PROBLEM DETAILS ::
Copy each line of the listing below exactly.

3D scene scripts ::
>> Begin

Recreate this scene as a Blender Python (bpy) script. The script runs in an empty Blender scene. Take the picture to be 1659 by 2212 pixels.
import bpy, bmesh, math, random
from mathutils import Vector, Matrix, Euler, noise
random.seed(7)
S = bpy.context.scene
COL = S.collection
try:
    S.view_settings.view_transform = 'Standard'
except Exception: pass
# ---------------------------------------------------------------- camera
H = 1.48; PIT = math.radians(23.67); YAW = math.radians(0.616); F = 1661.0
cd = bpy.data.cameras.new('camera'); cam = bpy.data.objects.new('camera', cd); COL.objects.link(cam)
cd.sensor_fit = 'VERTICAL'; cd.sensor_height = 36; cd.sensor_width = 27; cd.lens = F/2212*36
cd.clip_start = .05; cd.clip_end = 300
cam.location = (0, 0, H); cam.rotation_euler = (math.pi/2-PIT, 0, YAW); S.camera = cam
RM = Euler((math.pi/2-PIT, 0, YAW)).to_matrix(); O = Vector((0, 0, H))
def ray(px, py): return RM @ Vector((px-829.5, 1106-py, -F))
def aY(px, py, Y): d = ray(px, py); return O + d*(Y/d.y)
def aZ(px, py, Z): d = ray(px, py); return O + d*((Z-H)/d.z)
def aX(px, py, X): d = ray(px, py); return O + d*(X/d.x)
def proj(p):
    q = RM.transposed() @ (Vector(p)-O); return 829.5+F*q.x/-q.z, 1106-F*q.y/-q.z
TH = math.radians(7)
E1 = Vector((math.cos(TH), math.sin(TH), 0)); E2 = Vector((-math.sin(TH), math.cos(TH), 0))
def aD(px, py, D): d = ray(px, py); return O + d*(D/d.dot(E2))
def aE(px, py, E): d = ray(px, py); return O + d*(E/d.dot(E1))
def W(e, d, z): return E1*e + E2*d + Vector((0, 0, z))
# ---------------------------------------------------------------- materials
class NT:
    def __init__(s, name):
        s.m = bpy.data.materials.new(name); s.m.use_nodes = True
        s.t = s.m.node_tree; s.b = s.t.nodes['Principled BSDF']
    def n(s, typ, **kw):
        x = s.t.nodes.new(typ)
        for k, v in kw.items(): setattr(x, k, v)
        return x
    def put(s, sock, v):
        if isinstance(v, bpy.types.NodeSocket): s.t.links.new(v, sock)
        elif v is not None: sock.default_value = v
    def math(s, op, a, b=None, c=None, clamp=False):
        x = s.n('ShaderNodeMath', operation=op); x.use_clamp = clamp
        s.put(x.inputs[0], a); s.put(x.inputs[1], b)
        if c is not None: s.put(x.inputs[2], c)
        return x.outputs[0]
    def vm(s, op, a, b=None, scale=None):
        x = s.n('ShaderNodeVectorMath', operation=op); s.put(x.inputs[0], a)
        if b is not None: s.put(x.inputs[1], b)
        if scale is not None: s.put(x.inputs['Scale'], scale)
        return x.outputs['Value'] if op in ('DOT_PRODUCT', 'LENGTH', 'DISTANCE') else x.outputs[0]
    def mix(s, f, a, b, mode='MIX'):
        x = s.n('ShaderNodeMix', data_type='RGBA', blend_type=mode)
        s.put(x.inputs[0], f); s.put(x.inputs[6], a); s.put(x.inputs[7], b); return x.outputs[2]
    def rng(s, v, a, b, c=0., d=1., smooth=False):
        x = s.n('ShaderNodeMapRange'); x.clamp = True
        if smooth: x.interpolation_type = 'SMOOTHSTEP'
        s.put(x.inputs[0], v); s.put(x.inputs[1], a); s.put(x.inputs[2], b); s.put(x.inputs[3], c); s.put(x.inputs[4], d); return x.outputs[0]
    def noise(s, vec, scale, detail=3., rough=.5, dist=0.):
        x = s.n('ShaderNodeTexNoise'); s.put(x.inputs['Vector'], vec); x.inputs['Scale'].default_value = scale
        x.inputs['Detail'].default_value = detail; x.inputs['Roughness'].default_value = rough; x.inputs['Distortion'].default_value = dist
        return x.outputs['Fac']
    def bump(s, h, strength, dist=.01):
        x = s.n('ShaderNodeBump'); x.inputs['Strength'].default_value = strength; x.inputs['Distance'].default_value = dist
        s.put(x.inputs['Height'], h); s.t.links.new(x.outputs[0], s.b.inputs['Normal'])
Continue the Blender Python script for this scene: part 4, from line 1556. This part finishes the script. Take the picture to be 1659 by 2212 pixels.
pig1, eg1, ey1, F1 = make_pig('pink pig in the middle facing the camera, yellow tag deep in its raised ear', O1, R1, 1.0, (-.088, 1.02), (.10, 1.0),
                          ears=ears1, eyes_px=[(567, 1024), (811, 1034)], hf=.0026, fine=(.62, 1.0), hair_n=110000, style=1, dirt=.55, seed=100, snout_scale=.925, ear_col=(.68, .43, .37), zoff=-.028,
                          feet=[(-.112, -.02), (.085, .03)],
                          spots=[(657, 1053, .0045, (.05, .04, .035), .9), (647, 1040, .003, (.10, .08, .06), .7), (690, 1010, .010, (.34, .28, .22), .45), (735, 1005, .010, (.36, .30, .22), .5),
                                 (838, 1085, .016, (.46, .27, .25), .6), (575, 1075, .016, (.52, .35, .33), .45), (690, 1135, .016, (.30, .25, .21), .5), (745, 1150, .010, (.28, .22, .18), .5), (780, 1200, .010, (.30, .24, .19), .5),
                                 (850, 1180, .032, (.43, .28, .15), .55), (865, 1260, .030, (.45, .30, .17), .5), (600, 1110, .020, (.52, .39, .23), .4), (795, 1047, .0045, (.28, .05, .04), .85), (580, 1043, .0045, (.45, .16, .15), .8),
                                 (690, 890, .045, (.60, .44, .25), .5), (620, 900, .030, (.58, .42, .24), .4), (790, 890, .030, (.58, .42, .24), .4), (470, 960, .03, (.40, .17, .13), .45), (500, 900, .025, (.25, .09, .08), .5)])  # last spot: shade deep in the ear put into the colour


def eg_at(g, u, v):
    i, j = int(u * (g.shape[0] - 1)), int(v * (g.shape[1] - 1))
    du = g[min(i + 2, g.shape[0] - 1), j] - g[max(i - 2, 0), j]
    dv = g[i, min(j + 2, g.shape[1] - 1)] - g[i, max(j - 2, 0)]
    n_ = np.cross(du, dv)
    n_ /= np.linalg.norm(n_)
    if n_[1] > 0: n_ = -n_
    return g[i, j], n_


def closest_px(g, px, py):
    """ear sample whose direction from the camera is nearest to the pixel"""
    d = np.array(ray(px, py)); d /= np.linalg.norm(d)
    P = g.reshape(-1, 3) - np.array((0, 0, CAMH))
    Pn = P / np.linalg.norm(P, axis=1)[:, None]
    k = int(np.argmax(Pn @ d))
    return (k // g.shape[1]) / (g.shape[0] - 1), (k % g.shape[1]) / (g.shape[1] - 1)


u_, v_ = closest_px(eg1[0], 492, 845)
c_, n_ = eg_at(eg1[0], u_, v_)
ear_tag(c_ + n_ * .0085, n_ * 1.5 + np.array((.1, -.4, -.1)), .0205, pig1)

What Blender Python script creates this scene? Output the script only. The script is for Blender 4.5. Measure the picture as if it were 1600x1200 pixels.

>> End

THE RESPONSE ::
Recreate this scene as a Blender Python (bpy) script. The script runs in an empty Blender scene. Take the picture to be 1659 by 2212 pixels.
import bpy, bmesh, math, random
from mathutils import Vector, Matrix, Euler, noise
random.seed(7)
S = bpy.context.scene
COL = S.collection
try:
    S.view_settings.view_transform = 'Standard'
except Exception: pass
# ---------------------------------------------------------------- camera
H = 1.48; PIT = math.radians(23.67); YAW = math.radians(0.616); F = 1661.0
cd = bpy.data.cameras.new('camera'); cam = bpy.data.objects.new('camera', cd); COL.objects.link(cam)
cd.sensor_fit = 'VERTICAL'; cd.sensor_height = 36; cd.sensor_width = 27; cd.lens = F/2212*36
cd.clip_start = .05; cd.clip_end = 300
cam.location = (0, 0, H); cam.rotation_euler = (math.pi/2-PIT, 0, YAW); S.camera = cam
RM = Euler((math.pi/2-PIT, 0, YAW)).to_matrix(); O = Vector((0, 0, H))
def ray(px, py): return RM @ Vector((px-829.5, 1106-py, -F))
def aY(px, py, Y): d = ray(px, py); return O + d*(Y/d.y)
def aZ(px, py, Z): d = ray(px, py); return O + d*((Z-H)/d.z)
def aX(px, py, X): d = ray(px, py); return O + d*(X/d.x)
def proj(p):
    q = RM.transposed() @ (Vector(p)-O); return 829.5+F*q.x/-q.z, 1106-F*q.y/-q.z
TH = math.radians(7)
E1 = Vector((math.cos(TH), math.sin(TH), 0)); E2 = Vector((-math.sin(TH), math.cos(TH), 0))
def aD(px, py, D): d = ray(px, py); return O + d*(D/d.dot(E2))
def aE(px, py, E): d = ray(px, py); return O + d*(E/d.dot(E1))
def W(e, d, z): return E1*e + E2*d + Vector((0, 0, z))
# ---------------------------------------------------------------- materials
class NT:
    def __init__(s, name):
        s.m = bpy.data.materials.new(name); s.m.use_nodes = True
        s.t = s.m.node_tree; s.b = s.t.nodes['Principled BSDF']
    def n(s, typ, **kw):
        x = s.t.nodes.new(typ)
        for k, v in kw.items(): setattr(x, k, v)
        return x
    def put(s, sock, v):
        if isinstance(v, bpy.types.NodeSocket): s.t.links.new(v, sock)
        elif v is not None: sock.default_value = v
    def math(s, op, a, b=None, c=None, clamp=False):
        x = s.n('ShaderNodeMath', operation=op); x.use_clamp = clamp
        s.put(x.inputs[0], a); s.put(x.inputs[1], b)
        if c is not None: s.put(x.inputs[2], c)
        return x.outputs[0]
    def vm(s, op, a, b=None, scale=None):
        x = s.n('ShaderNodeVectorMath', operation=op); s.put(x.inputs[0], a)
        if b is not None: s.put(x.inputs[1], b)
        if scale is not None: s.put(x.inputs['Scale'], scale)
        return x.outputs['Value'] if op in ('DOT_PRODUCT', 'LENGTH', 'DISTANCE') else x.outputs[0]
    def mix(s, f, a, b, mode='MIX'):
        x = s.n('ShaderNodeMix', data_type='RGBA', blend_type=mode)
        s.put(x.inputs[0], f); s.put(x.inputs[6], a); s.put(x.inputs[7], b); return x.outputs[2]
    def rng(s, v, a, b, c=0., d=1., smooth=False):
        x = s.n('ShaderNodeMapRange'); x.clamp = True
        if smooth: x.interpolation_type = 'SMOOTHSTEP'
        s.put(x.inputs[0], v); s.put(x.inputs[1], a); s.put(x.inputs[2], b); s.put(x.inputs[3], c); s.put(x.inputs[4], d); return x.outputs[0]
    def noise(s, vec, scale, detail=3., rough=.5, dist=0.):
        x = s.n('ShaderNodeTexNoise'); s.put(x.inputs['Vector'], vec); x.inputs['Scale'].default_value = scale
        x.inputs['Detail'].default_value = detail; x.inputs['Roughness'].default_value = rough; x.inputs['Distortion'].default_value = dist
        return x.outputs['Fac']
    def bump(s, h, strength, dist=.01):
        x = s.n('ShaderNodeBump'); x.inputs['Strength'].default_value = strength; x.inputs['Distance'].default_value = dist
        s.put(x.inputs['Height'], h); s.t.links.new(x.outputs[0], s.b.inputs['Normal'])
Continue the Blender Python script for this scene: part 4, from line 1556. This part finishes the script. Take the picture to be 1659 by 2212 pixels.
pig1, eg1, ey1, F1 = make_pig('pink pig in the middle facing the camera, yellow tag deep in its raised ear', O1, R1, 1.0, (-.088, 1.02), (.10, 1.0),
                          ears=ears1, eyes_px=[(567, 1024), (811, 1034)], hf=.0026, fine=(.62, 1.0), hair_n=110000, style=1, dirt=.55, seed=100, snout_scale=.925, ear_col=(.68, .43, .37), zoff=-.028,
                          feet=[(-.112, -.02), (.085, .03)],
                          spots=[(657, 1053, .0045, (.05, .04, .035), .9), (647, 1040, .003, (.10, .08, .06), .7), (690, 1010, .010, (.34, .28, .22), .45), (735, 1005, .010, (.36, .30, .22), .5),
                                 (838, 1085, .016, (.46, .27, .25), .6), (575, 1075, .016, (.52, .35, .33), .45), (690, 1135, .016, (.30, .25, .21), .5), (745, 1150, .010, (.28, .22, .18), .5), (780, 1200, .010, (.30, .24, .19), .5),
                                 (850, 1180, .032, (.43, .28, .15), .55), (865, 1260, .030, (.45, .30, .17), .5), (600, 1110, .020, (.52, .39, .23), .4), (795, 1047, .0045, (.28, .05, .04), .85), (580, 1043, .0045, (.45, .16, .15), .8),
                                 (690, 890, .045, (.60, .44, .25), .5), (620, 900, .030, (.58, .42, .24), .4), (790, 890, .030, (.58, .42, .24), .4), (470, 960, .03, (.40, .17, .13), .45), (500, 900, .025, (.25, .09, .08), .5)])  # last spot: shade deep in the ear put into the colour


def eg_at(g, u, v):
    i, j = int(u * (g.shape[0] - 1)), int(v * (g.shape[1] - 1))
    du = g[min(i + 2, g.shape[0] - 1), j] - g[max(i - 2, 0), j]
    dv = g[i, min(j + 2, g.shape[1] - 1)] - g[i, max(j - 2, 0)]
    n_ = np.cross(du, dv)
    n_ /= np.linalg.norm(n_)
    if n_[1] > 0: n_ = -n_
    return g[i, j], n_


def closest_px(g, px, py):
    """ear sample whose direction from the camera is nearest to the pixel"""
    d = np.array(ray(px, py)); d /= np.linalg.norm(d)
    P = g.reshape(-1, 3) - np.array((0, 0, CAMH))
    Pn = P / np.linalg.norm(P, axis=1)[:, None]
    k = int(np.argmax(Pn @ d))
    return (k // g.shape[1]) / (g.shape[0] - 1), (k % g.shape[1]) / (g.shape[1] - 1)


u_, v_ = closest_px(eg1[0], 492, 845)
c_, n_ = eg_at(eg1[0], u_, v_)
ear_tag(c_ + n_ * .0085, n_ * 1.5 + np.array((.1, -.4, -.1)), .0205, pig1)

What Blender Python script creates this scene? Output the script only. The script is for Blender 4.5. Measure the picture as if it were 1600x1200 pixels.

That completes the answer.